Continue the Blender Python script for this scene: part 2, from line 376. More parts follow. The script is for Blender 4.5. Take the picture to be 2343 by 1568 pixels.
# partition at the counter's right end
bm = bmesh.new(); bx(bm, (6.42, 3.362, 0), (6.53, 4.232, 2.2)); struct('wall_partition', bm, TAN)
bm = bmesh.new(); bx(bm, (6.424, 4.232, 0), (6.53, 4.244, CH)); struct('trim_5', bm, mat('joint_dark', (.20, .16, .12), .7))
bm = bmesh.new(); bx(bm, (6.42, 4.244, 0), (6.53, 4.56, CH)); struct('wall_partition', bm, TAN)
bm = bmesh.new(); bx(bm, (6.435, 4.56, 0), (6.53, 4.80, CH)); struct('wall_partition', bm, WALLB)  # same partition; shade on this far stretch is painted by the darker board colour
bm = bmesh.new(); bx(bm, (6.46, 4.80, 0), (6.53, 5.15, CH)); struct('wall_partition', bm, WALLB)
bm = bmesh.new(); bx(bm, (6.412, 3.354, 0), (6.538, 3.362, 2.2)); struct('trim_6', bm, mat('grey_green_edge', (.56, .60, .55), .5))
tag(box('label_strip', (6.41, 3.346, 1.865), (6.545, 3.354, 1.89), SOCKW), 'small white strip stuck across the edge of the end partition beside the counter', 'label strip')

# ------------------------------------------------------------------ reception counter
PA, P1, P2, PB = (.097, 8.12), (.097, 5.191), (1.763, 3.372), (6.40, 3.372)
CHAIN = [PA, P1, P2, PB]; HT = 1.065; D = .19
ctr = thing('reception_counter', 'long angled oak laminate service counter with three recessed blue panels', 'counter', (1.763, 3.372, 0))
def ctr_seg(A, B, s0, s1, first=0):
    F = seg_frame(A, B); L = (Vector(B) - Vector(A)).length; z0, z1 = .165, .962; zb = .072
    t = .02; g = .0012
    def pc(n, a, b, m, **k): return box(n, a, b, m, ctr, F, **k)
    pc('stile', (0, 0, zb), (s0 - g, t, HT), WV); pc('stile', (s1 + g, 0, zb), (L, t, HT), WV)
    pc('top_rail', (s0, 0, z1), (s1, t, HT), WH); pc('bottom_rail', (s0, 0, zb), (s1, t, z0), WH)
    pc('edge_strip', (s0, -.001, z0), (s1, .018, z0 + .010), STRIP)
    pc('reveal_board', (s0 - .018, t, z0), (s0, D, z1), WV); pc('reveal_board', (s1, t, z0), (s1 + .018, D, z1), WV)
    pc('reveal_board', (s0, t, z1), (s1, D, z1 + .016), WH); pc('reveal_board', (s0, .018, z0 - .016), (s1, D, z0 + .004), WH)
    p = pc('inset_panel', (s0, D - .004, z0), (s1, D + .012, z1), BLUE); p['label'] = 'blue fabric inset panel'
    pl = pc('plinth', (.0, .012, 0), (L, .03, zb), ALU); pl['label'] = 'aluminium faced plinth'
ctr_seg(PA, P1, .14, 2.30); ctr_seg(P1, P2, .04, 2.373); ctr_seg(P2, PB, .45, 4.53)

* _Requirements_
Your task is to repeat each line of the material exactly.

* _Response to this exercise_
Continue the Blender Python script for this scene: part 2, from line 376. More parts follow. The script is for Blender 4.5. Take the picture to be 2343 by 1568 pixels.
# partition at the counter's right end
bm = bmesh.new(); bx(bm, (6.42, 3.362, 0), (6.53, 4.232, 2.2)); struct('wall_partition', bm, TAN)
bm = bmesh.new(); bx(bm, (6.424, 4.232, 0), (6.53, 4.244, CH)); struct('trim_5', bm, mat('joint_dark', (.20, .16, .12), .7))
bm = bmesh.new(); bx(bm, (6.42, 4.244, 0), (6.53, 4.56, CH)); struct('wall_partition', bm, TAN)
bm = bmesh.new(); bx(bm, (6.435, 4.56, 0), (6.53, 4.80, CH)); struct('wall_partition', bm, WALLB)  # same partition; shade on this far stretch is painted by the darker board colour
bm = bmesh.new(); bx(bm, (6.46, 4.80, 0), (6.53, 5.15, CH)); struct('wall_partition', bm, WALLB)
bm = bmesh.new(); bx(bm, (6.412, 3.354, 0), (6.538, 3.362, 2.2)); struct('trim_6', bm, mat('grey_green_edge', (.56, .60, .55), .5))
tag(box('label_strip', (6.41, 3.346, 1.865), (6.545, 3.354, 1.89), SOCKW), 'small white strip stuck across the edge of the end partition beside the counter', 'label strip')

# ------------------------------------------------------------------ reception counter
PA, P1, P2, PB = (.097, 8.12), (.097, 5.191), (1.763, 3.372), (6.40, 3.372)
CHAIN = [PA, P1, P2, PB]; HT = 1.065; D = .19
ctr = thing('reception_counter', 'long angled oak laminate service counter with three recessed blue panels', 'counter', (1.763, 3.372, 0))
def ctr_seg(A, B, s0, s1, first=0):
    F = seg_frame(A, B); L = (Vector(B) - Vector(A)).length; z0, z1 = .165, .962; zb = .072
    t = .02; g = .0012
    def pc(n, a, b, m, **k): return box(n, a, b, m, ctr, F, **k)
    pc('stile', (0, 0, zb), (s0 - g, t, HT), WV); pc('stile', (s1 + g, 0, zb), (L, t, HT), WV)
    pc('top_rail', (s0, 0, z1), (s1, t, HT), WH); pc('bottom_rail', (s0, 0, zb), (s1, t, z0), WH)
    pc('edge_strip', (s0, -.001, z0), (s1, .018, z0 + .010), STRIP)
    pc('reveal_board', (s0 - .018, t, z0), (s0, D, z1), WV); pc('reveal_board', (s1, t, z0), (s1 + .018, D, z1), WV)
    pc('reveal_board', (s0, t, z1), (s1, D, z1 + .016), WH); pc('reveal_board', (s0, .018, z0 - .016), (s1, D, z0 + .004), WH)
    p = pc('inset_panel', (s0, D - .004, z0), (s1, D + .012, z1), BLUE); p['label'] = 'blue fabric inset panel'
    pl = pc('plinth', (.0, .012, 0), (L, .03, zb), ALU); pl['label'] = 'aluminium faced plinth'
ctr_seg(PA, P1, .14, 2.30); ctr_seg(P1, P2, .04, 2.373); ctr_seg(P2, PB, .45, 4.53)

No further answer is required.